The complexity seen in many of the alternatives ETF strategies might make it more difficult for advisers to allocate to individual products, but it also helps lay the foundation for that new breed of specialists identified by Morningstar.
“Part of the reason we're seeing a lot of these [alternatives ETF] strategies used in separate accounts is that, unlike launching a mutual fund, a separate account has a low barrier to entry,” Mr. Gogerty said.
That very well might be the case, but the market also has been moving beyond separate accounts, with a growing list of mutual funds exclusively investing in alternatives ETFs.

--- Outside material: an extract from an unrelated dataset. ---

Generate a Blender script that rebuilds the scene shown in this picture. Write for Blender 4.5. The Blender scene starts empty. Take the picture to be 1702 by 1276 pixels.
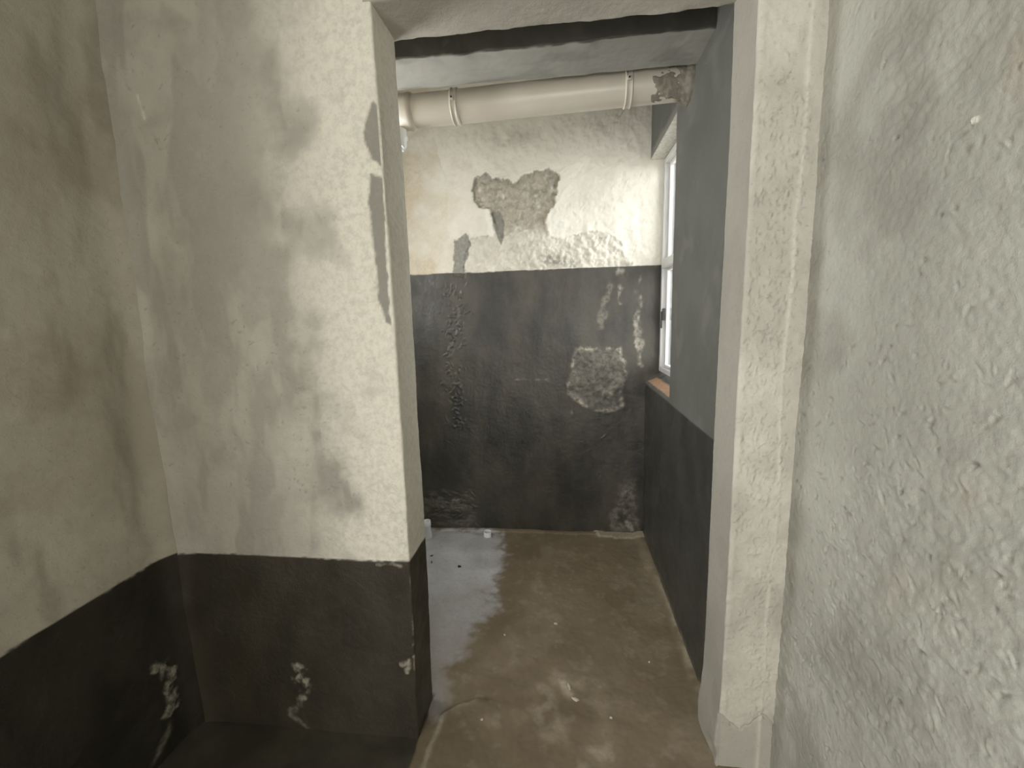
import bpy, math, random
import numpy as np
from mathutils import Matrix, Vector

# ------------------------------------------------------------------ camera, world, light, exposure
SC = bpy.context.scene
COL = SC.collection

CAM_H = 1.23
cam_d = bpy.data.cameras.new('camera')
cam = bpy.data.objects.new('camera', cam_d)
COL.objects.link(cam)
cam_d.sensor_width = 36.0
cam_d.lens = 717.9 / 1702 * 36.0
cam_d.clip_start = 0.02
YAW, PITCH, ROLL = 0.1169, -0.1534, -0.026


def cam_matrix():
    cy, sy, cp, sp = math.cos(YAW), math.sin(YAW), math.cos(PITCH), math.sin(PITCH)
    f = Vector((-sy * cp, cy * cp, sp))
    r = Vector((cy, sy, 0))
    u = r.cross(f)
    r2 = r * math.cos(ROLL) + u * math.sin(ROLL)
    u2 = -r * math.sin(ROLL) + u * math.cos(ROLL)
    m = Matrix((r2, u2, -f)).transposed().to_4x4()
    m.translation = (0, 0, CAM_H)
    return m


cam.matrix_world = cam_matrix()
SC.camera = cam

world = bpy.data.worlds.new('overcast_sky')
SC.world = world
world.use_nodes = True
bg = world.node_tree.nodes['Background']
bg.inputs['Color'].default_value = (0.97, 0.98, 1.0, 1)
bg.inputs['Strength'].default_value = 17.0

SC.view_settings.view_transform = 'Standard'
SC.view_settings.look = 'None'
SC.view_settings.gamma = 1.0
SC.view_settings.use_curve_mapping = False
SC.view_settings.exposure = 0.0


def area(name, loc, target, sx, sy, power, color):
    d = bpy.data.lights.new(name, 'AREA')
    d.shape = 'RECTANGLE'
    d.size, d.size_y = sx, sy
    d.energy = power
    d.color = color
    o = bpy.data.objects.new(name, d)
    COL.objects.link(o)
    o.location = loc
    o.rotation_euler = (Vector(target) - Vector(loc)).to_track_quat('-Z', 'Y').to_euler()
    return o


# sampling portal filling the added side opening of the near room, behind the camera (adds no light of its own)
por2 = area('added_side_portal', (-1.22, -0.90, 1.2), (1.0, -0.90, 1.2), 0.9, 1.2, 1.0, (1, 1, 1))
por2.data.cycles.is_portal = True
por4 = area('added_back_portal', (0.225, -1.56, 1.35), (0.225, 1.0, 1.35), 0.45, 1.0, 1.0, (1, 1, 1))
por4.data.cycles.is_portal = True
# sampling portal filling the real window opening (adds no light of its own)
por = area('window_portal', (0.64, 2.09, 1.45), (-1.0, 2.09, 1.45), 0.52, 1.1, 1.0, (1, 1, 1))
por.data.cycles.is_portal = True
por3 = area('added_inner_portal', (-1.31, 1.61, 1.54), (1, 1.61, 1.54), 0.42, 0.68, 1.0, (1, 1, 1))
por3.data.cycles.is_portal = True

# ------------------------------------------------------------------ dimensions (metres)
XL, YD, T, Xl, Xr, XN = -1.1415, 1.064, 0.144, -0.4257, 0.4145, 0.5494
YK = YD + T
ZS, XW, YF = 1.9477, 0.443, 2.345
Z1, Z2, Z3 = 1.473, 0.5693, 0.857
ZH, XFR, YN = 1.981, 0.509, 1.8444
ZC_NEAR, ZC_IN = 2.33, 2.40
XIL = -1.20
YB = -1.45


# ------------------------------------------------------------------ numpy noise
def _hash(ix, iy, seed):
    h = (ix.astype(np.int64) * 374761393 + iy.astype(np.int64) * 668265263 + seed * 974711) & 0x7fffffff
    h = ((h ^ (h >> 13)) * 1274126177) & 0x7fffffff
    return ((h ^ (h >> 16)) & 0xffff) / 32767.5 - 1.0


def vn(x, y, seed=0):
    xi, yi = np.floor(x), np.floor(y)
    fx, fy = x - xi, y - yi
    fx = fx * fx * fx * (fx * (fx * 6 - 15) + 10)
    fy = fy * fy * fy * (fy * (fy * 6 - 15) + 10)
    a, b = _hash(xi, yi, seed), _hash(xi + 1, yi, seed)
    c, d = _hash(xi, yi + 1, seed), _hash(xi + 1, yi + 1, seed)
    return (a + (b - a) * fx) * (1 - fy) + (c + (d - c) * fx) * fy


def fbm(x, y, f, octv=3, seed=0, gain=0.5):
    s, a, tot = 0, 1.0, 0
    for i in range(octv):
        ca, sa = math.cos(0.6 * i + 0.3), math.sin(0.6 * i + 0.3)
        s = s + a * vn((x * ca - y * sa) * f, (x * sa + y * ca) * f, seed + 17 * i)
        tot += a
        a *= gain
        f *= 2.03
    return s / tot


def sstep(a, b, t):
    t = np.clip((t - a) / (b - a), 0, 1)
    return t * t * (3 - 2 * t)


def poly_sd(x, y, poly):
    """signed distance, positive inside"""
    d = np.full(x.shape, 1e9)
    ins = np.zeros(x.shape, bool)
    n = len(poly)
    for i in range(n):
        ax, ay = poly[i]
        bx, by = poly[(i + 1) % n]
        ex, ey = bx - ax, by - ay
        wx, wy = x - ax, y - ay
        t = np.clip((wx * ex + wy * ey) / (ex * ex + ey * ey + 1e-12), 0, 1)
        d = np.minimum(d, np.hypot(wx - ex * t, wy - ey * t))
        c = (ay > y) != (by > y)
        ins ^= c & (x < ex * (y - ay) / (by - ay if by != ay else 1e-9) + ax)
    return np.where(ins, d, -d)


def line_d(x, y, pts):
    d = np.full(x.shape, 1e9)
    for (ax, ay), (bx, by) in zip(pts[:-1], pts[1:]):
        ex, ey = bx - ax, by - ay
        wx, wy = x - ax, y - ay
        t = np.clip((wx * ex + wy * ey) / (ex * ex + ey * ey + 1e-12), 0, 1)
        d = np.minimum(d, np.hypot(wx - ex * t, wy - ey * t))
    return d


def pmask(x, y, poly, soft=0.004, amp=0.008, f=45, seed=3):
    return sstep(-soft, soft, poly_sd(x, y, poly) + amp * fbm(x, y, f, 3, seed))


def lmask(x, y, pts, w, soft=0.006, amp=0.006, f=40, seed=5):
    return 1 - sstep(w - soft, w + soft, line_d(x, y, pts) + amp * fbm(x, y, f, 3, seed))


def stamps(us, vs, U, V, n, centre, depth, length, width, angle, seed, lip=0.5, region=None):
    """n elongated gouges pressed into a height field over the grid us x vs (depth<0 raises bumps)"""
    r = np.random.default_rng(seed)
    H = np.zeros(U.shape)
    U, V = U + .0035 * fbm(U, V, 95, 2, seed + 1), V + .0035 * fbm(U, V, 95, 2, seed + 2)
    pits = np.zeros(U.shape)
    k = 0
    while k < n:
        cu, cv = centre(r)
        if region is not None and r.random() > region(cu, cv):
            k += 0.2
            continue
        k += 1
        L = r.uniform(*length)
        W = r.uniform(*width)
        D = r.uniform(*depth)
        a = r.normal(angle[0], angle[1])
        i0, i1 = np.searchsorted(us, [cu - 2.4 * L, cu + 2.4 * L])
        j0, j1 = np.searchsorted(vs, [cv - 2.4 * L, cv + 2.4 * L])
        if i1 - i0 < 2 or j1 - j0 < 2:
            continue
        u, v = U[i0:i1, j0:j1] - cu, V[i0:i1, j0:j1] - cv
        p, q = u * math.cos(a) + v * math.sin(a), -u * math.sin(a) + v * math.cos(a)
        q = q + r.uniform(-.35, .35) * p * p / L
        g = np.exp(-(p / L) ** 2 * 2.2 - (q / W) ** 2 * 2.2)
        g2 = np.exp(-(p / L) ** 2 * 2 - ((q - 1.5 * W) / (0.9 * W)) ** 2 * 2)
        H[i0:i1, j0:j1] += -D * g + lip * D * g2
        pits[i0:i1, j0:j1] = np.maximum(pits[i0:i1, j0:j1], g)
    return H, pits


# ------------------------------------------------------------------ sheets of plaster
MASKS = ('paint_or_shade', 'chip', 'stain_or_light', 'warm', 'pale', 'scuff', 'wet')


def rangev(*segs):
    """non uniform 1D samples: (start, end, step) ..."""
    out = []
    for a, b, s in segs:
        n = max(1, int(round((b - a) / s)))
        out += list(np.linspace(a, b, n + 1)[:-1])
    out.append(segs[-1][1])
    return np.array(out)


def path(points, steps, rad):
    """rounded polyline; returns points (n,2), right-hand normals (n,2)"""
    pts = [np.array(p, float) for p in points]
    out, nor = [], []

    def seg(a, b, step):
        d = b - a
        L = np.linalg.norm(d)
        d /= L
        n = max(1, int(round(L / step)))
        for i in range(n + 1):
            out.append(a + d * L * i / n)
            nor.append(np.array((d[1], -d[0])))
    cur = pts[0]
    for i in range(1, len(pts)):
        d = pts[i] - pts[i - 1]
        d /= np.linalg.norm(d)
        if i < len(pts) - 1:
            e = pts[i + 1] - pts[i]
            e /= np.linalg.norm(e)
            seg(cur, pts[i] - d * rad, steps[i - 1])
            n0, n1 = np.array((d[1], -d[0])), np.array((e[1], -e[0]))
            for k in range(1, 4):
                t = k / 4
                A, B, Cc = pts[i] - d * rad, pts[i], pts[i] + e * rad
                out.append((1 - t) ** 2 * A + 2 * t * (1 - t) * B + t * t * Cc)
                n = n0 * (1 - t) + n1 * t
                nor.append(n / np.linalg.norm(n))
            cur = pts[i] + e * rad
        else:
            seg(cur, pts[i], steps[i - 1])
    return np.array(out), np.array(nor)


class Sheet:
    def __init__(s, P, N, flip=False):
        s.P, s.N, s.flip = P, N, flip
        s.h = np.zeros(P.shape[:2])
        s.m = {k: np.zeros(P.shape[:2]) for k in MASKS}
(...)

Innealta Capital, which manages $3 billion in various separate accounts using ETFs, this year launched two rotation mutual funds using ETFs
“A lot of advisers don't want to use leveraged ETFs, because anything with the word "leverage' in it still scares some people,” Innealta partner Scott Silverman said.
The two mutual funds are the $16 million Innealta Capital Country Rotation Fund (ICCIX) and the $39 million Innealta Capital Sector Rotation Fund (ICSIX).
“We use the leveraged ETFs so we can use less collateral, and that means we can use the freed-up collateral for other income-producing areas,” Mr. Silverman said.
Christian Wagner, chief executive and chief investment officer at Longview Capital Management, also expanded his alternatives ETF separate-account strategy to launch a mutual fund in the past year.
The $34 million Longview Global Allocation Fund (LONGX) uses alternatives ETFs to capitalize on relative strength across multiple asset classes.
“Our use of ETFs allows us to be tactical in the application of risk in the portfolio,” Mr. Wagner said.
In some respects, the development and increasing sophistication of alternatives ETFs are leading the products past financial intermediaries and laying the foundation for their use in separate accounts and mutual funds.
Much of the growth in the alternatives ETF area is due to the increased use by managers of separate accounts and mutual funds, said Nadia Papagiannis, director of alternative fund research at Morningstar.
The turning point at which advisers will start using the more-complex alternatives ETF strategies in client portfolios will be when the alternatives start to look and feel more like mutual funds, she said.
“Alternative ETFs have a long way to go before they have funds equivalent to some mutual fund strategies,” Ms. Papagiannis said. “It will be a while before we get a good market-neutral or managed-futures ETF, so for those strategies where it is more difficult, the advisers will be using mutual funds that invest in alternative ETFs.”